The Supreme Court's inaction doesn't actually resolve the underlying conflict, but it does have a dramatic effect on the calendar. Trump arbitrarily chose the March 5 deadline -- which is just a week away -- at which point his administration was prepared to start deporting these young people, whom the president claims to support.

After Trump rejected six bipartisan compromises, it looked like a game of chicken with high stakes and three possible outcomes (1) the White House would back off its hardline position; (2) Democrats would endorse major cuts to legal immigration; or (3) DACA would die and Dreamers would face a bleak future.

As of this morning, the landscape looks quite different.
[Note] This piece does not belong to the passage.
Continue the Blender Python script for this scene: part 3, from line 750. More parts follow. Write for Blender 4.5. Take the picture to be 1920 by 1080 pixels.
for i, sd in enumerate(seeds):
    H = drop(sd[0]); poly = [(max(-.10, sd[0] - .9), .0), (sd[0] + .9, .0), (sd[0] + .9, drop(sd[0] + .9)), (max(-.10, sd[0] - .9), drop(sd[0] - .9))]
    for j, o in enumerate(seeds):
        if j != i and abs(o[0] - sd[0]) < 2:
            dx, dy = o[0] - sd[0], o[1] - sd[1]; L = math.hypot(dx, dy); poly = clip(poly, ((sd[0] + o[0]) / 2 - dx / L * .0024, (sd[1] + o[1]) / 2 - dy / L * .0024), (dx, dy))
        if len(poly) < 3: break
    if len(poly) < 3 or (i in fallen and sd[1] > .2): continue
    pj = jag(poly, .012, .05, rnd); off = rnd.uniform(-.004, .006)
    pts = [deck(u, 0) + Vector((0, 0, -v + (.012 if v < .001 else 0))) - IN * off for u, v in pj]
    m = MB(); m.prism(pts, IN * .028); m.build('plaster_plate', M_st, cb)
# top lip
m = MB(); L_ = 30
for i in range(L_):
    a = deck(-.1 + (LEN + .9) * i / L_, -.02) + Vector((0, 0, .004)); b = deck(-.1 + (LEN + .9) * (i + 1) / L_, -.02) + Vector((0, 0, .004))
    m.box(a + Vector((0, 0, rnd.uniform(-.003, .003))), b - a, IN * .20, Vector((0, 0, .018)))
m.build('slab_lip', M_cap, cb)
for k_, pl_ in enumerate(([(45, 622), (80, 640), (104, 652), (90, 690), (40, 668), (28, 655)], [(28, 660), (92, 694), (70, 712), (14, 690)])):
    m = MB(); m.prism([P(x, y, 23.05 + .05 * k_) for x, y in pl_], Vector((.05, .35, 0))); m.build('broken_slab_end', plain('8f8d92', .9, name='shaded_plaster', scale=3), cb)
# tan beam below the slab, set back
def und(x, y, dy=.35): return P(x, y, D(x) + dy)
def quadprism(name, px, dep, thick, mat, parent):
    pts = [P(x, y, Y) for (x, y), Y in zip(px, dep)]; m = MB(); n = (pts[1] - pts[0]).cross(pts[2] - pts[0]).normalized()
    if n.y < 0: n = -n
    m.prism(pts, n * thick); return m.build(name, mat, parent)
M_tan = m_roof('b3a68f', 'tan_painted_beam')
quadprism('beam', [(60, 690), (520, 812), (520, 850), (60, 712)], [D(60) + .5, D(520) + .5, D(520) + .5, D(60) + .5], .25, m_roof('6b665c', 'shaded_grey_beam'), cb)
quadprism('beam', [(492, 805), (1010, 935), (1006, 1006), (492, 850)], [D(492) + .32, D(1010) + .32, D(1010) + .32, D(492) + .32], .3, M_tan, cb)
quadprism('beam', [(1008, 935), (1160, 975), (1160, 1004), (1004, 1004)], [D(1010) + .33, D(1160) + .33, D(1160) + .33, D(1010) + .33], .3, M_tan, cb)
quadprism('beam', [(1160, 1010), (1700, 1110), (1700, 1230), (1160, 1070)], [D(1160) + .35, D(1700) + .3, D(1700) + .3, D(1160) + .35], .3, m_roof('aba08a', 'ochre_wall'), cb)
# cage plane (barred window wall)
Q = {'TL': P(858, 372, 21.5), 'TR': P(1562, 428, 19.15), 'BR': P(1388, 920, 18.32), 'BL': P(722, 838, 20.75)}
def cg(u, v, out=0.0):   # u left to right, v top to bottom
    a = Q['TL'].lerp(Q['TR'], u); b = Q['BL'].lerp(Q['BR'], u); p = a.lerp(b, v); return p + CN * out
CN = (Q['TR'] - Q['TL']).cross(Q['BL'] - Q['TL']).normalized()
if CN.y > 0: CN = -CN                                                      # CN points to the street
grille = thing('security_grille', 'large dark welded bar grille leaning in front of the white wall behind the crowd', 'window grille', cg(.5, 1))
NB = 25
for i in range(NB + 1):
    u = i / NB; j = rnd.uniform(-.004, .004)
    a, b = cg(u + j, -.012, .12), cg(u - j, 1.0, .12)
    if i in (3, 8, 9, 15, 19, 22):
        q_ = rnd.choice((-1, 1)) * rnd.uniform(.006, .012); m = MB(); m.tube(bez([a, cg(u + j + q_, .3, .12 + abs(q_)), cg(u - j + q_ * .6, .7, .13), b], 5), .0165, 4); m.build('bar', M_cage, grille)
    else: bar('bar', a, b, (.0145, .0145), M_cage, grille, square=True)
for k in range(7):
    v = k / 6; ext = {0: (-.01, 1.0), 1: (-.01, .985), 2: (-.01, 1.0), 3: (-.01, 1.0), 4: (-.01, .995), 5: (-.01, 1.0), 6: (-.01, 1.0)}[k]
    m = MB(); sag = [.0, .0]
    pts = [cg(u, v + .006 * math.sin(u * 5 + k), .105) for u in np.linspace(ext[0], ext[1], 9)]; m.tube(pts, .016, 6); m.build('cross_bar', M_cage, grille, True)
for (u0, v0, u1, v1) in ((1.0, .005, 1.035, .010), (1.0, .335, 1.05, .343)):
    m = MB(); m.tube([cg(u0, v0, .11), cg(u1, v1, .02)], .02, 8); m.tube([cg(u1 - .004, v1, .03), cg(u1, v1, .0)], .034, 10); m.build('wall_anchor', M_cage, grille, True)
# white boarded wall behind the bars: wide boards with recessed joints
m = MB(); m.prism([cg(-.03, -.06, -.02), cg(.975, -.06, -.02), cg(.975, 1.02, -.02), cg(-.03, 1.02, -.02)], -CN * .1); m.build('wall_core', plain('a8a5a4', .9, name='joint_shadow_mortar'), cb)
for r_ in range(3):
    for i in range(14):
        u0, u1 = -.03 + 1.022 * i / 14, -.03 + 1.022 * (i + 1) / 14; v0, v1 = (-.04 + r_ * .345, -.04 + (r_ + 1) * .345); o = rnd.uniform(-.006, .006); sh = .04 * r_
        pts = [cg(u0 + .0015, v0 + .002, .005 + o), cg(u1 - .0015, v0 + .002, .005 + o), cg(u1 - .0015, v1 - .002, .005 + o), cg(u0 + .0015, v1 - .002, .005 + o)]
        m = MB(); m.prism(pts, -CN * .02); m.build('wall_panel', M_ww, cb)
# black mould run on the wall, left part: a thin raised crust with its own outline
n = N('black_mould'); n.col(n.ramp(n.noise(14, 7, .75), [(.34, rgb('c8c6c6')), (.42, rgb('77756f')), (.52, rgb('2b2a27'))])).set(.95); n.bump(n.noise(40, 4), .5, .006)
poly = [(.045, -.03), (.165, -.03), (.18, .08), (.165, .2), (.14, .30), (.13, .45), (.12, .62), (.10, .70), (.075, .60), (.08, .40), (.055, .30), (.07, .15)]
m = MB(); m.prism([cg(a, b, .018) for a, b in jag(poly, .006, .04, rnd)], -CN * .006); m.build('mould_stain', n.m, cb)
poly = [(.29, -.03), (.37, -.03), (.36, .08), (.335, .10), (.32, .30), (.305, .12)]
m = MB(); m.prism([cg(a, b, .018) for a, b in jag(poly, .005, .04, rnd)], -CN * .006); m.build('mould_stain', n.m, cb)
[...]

Lawmakers will continue their efforts to find a bipartisan legislative solution -- a task that's proven all but impossible of late -- but the remedy need not emerge this week.

A federal court ruled last month to extend the existing DACA policy, and the Trump administration will now appeal that decision to the 9th Circuit. (There's a related case out of New York that will now go to the 4th Circuit.)

The result is a legal process that's likely to take several months.